Polizisten oder Feuerwehrleute seien aufgrund ihrer Berufswahl vermehrt seelisch belastenden Situationen ausgesetzt. Entstehe hieraus eine psychische Erkrankung, sei dies dem Berufsrisko zuzuordnen. Hierfür müsse gegebenenfalls der Dienstherr nach versorgungsrechtlichen Grundsätzen einstehen, nicht aber der Verursacher einer solchen belastenden Situation.
Gegen das Urteil kann der Kläger binnen eines Monats Berufung zum Oberlandesgericht Düsseldorf einlegen.


Kanzlei Baum ∙ Reiter & Collegen zum Urteil
„Der vorliegende Schadensersatzprozess zeichnet ein völlig falsches Bild der Interessen der Opfer“, so Prof. Dr. Reiter von der Kanzlei Baum Reiter & Collegen, die selbst eine große Anzahl an Opfern vertritt. Es sei strategisch völlig verfehlt, eine Klage derart öffentlichkeitswirksam zu führen, bei der es kaum auf die eigentlichen Geschehnisse des Unglücks, sondern auf eine spezielle Rechtsfrage des Einzelfalls ankommt.

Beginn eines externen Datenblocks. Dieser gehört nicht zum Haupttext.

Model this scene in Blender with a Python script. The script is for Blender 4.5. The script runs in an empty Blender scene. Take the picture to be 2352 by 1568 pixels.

Weiter führt Prof. Dr. Reiter aus: „Wir halten den Ansatz, die Ansprüche der Opfer vorschnell, teilweise in überzogener Höhe, auf dem Zivilrechtsweg geltend zu machen, für verfehlt. Im Zivilverfahren muss der Kläger beweisen, wer für den Schaden verantwortlich ist. Aufgrund der Komplexität und Schwierigkeit des Sachverhalts dürfte dies dem jeweiligen Kläger vor Abschluss des Strafverfahrens schwerfallen. Ohnehin erwarten wir, dass das Zivilgericht im Zweifelsfall die rechtshängigen Verfahren aussetzen wird, um die Ermittlungen der Staatsanwaltschaft Duisburg sowie der zuständigen Strafkammer abzuwarten“.

In der Tat sind die beiden vorgenannten Stellen seit nunmehr fünf Jahren um eine vollumfängliche Aufklärung bemüht. Zentrales Beweismittel ist dabei ein Sachverständigengutachten, dessen Geeignetheit zur verlässlichen Aufklärung der Geschehnisse vom 24. Juli 2010 jedoch umstritten ist. Das Strafverfahren befindet sich fünf Jahren nach dem Unglück noch immer im Zwischenverfahren. Eine Entscheidung über die Eröffnung des Hauptverfahrens wurde vom Landgericht Duisburg noch nicht getroffen.

Das sich nun bereits seit gut eineinhalb Jahren hinziehende Zwischenverfahren bei den Strafbehörden stellt eine große Belastung für Opfer und Hinterbliebene dar. Dennoch ist sich Prof. Dr. Reiter sicher: „Die Geltendmachung der Ansprüche der Geschädigten als Nebenkläger im Strafverfahren ist der richtige Weg. Die Betroffenen können erst dann abschließen, wenn die Frage der Verantwortung geklärt ist“.

Der klagende Feuerwehrmann muss nun zusammen mit seiner Rechtsvertreterin entscheiden, ob er gegen das abweisende Urteil des Landgerichts Duisburg Berufung einlegt. Ob das Oberlandesgericht Düsseldorf als zuständiges Berufungsgericht dann eine vom Landgericht Duisburg abweichende Rechtsposition einnimmt, bleibt ungewiss.